§ **WORK TO COMPLETE**: Leaving out the pictures, retype the lines from the beginning of the listing through the line containing "scene.camera = cam".

§ **DATASET CONTENT**:
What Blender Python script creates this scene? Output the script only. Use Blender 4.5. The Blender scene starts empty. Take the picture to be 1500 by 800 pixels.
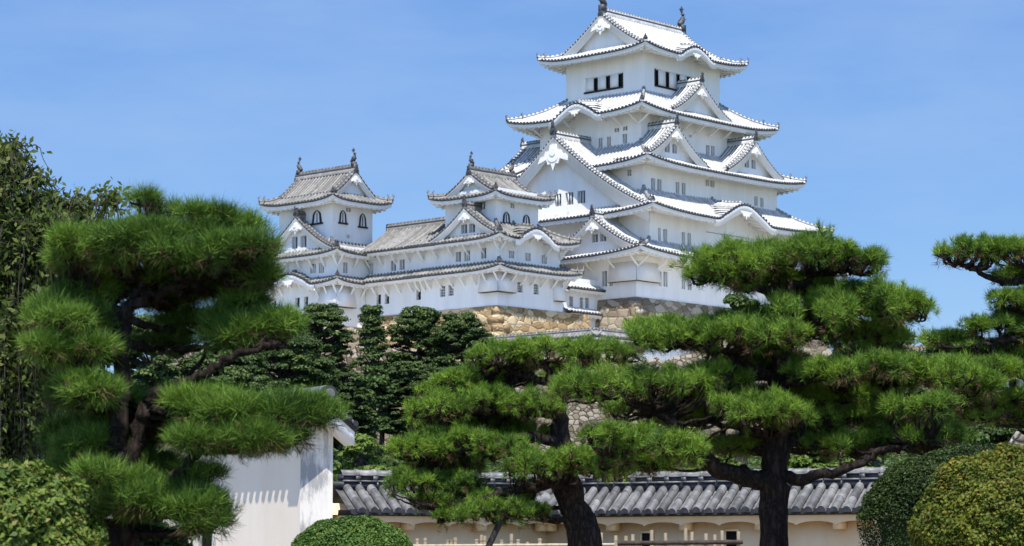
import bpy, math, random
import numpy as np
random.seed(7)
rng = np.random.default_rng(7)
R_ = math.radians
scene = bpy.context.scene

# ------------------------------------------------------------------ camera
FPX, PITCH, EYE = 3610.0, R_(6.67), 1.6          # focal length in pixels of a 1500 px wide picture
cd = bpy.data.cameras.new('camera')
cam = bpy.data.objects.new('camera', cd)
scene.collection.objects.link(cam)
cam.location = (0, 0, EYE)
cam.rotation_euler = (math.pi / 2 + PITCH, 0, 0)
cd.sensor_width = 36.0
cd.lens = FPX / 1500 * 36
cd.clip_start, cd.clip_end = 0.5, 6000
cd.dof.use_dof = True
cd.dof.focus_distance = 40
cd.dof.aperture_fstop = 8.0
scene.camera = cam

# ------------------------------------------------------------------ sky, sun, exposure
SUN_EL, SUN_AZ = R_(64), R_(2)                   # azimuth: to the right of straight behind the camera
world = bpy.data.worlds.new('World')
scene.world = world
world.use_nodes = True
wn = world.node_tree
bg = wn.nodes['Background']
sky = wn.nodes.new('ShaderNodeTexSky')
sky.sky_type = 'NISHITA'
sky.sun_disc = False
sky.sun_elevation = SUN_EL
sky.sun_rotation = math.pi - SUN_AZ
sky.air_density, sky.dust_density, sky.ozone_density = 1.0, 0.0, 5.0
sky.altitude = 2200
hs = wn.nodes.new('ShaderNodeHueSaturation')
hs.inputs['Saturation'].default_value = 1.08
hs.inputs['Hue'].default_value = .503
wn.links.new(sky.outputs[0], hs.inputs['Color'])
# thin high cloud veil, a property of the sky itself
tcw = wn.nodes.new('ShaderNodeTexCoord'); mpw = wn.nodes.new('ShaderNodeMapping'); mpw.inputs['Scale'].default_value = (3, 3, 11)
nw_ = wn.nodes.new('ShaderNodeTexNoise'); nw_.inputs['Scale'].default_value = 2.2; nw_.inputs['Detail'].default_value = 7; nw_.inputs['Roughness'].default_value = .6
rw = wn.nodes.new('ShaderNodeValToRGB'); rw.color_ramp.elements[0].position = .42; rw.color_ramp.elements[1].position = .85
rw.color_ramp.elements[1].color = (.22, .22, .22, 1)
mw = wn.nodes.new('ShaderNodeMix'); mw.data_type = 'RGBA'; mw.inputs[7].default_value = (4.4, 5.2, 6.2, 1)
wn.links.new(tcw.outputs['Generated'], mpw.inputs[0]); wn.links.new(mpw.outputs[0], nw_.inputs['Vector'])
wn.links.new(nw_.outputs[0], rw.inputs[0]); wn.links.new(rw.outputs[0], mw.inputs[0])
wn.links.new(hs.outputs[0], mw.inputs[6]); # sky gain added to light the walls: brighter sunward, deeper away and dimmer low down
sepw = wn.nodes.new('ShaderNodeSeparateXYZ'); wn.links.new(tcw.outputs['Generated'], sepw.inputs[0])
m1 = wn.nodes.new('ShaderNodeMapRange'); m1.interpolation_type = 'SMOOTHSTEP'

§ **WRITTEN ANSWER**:
What Blender Python script creates this scene? Output the script only. Use Blender 4.5. The Blender scene starts empty. Take the picture to be 1500 by 800 pixels.
import bpy, math, random
import numpy as np
random.seed(7)
rng = np.random.default_rng(7)
R_ = math.radians
scene = bpy.context.scene

# ------------------------------------------------------------------ camera
FPX, PITCH, EYE = 3610.0, R_(6.67), 1.6          # focal length in pixels of a 1500 px wide picture
cd = bpy.data.cameras.new('camera')
cam = bpy.data.objects.new('camera', cd)
scene.collection.objects.link(cam)
cam.location = (0, 0, EYE)
cam.rotation_euler = (math.pi / 2 + PITCH, 0, 0)
cd.sensor_width = 36.0
cd.lens = FPX / 1500 * 36
cd.clip_start, cd.clip_end = 0.5, 6000
cd.dof.use_dof = True
cd.dof.focus_distance = 40
cd.dof.aperture_fstop = 8.0
scene.camera = cam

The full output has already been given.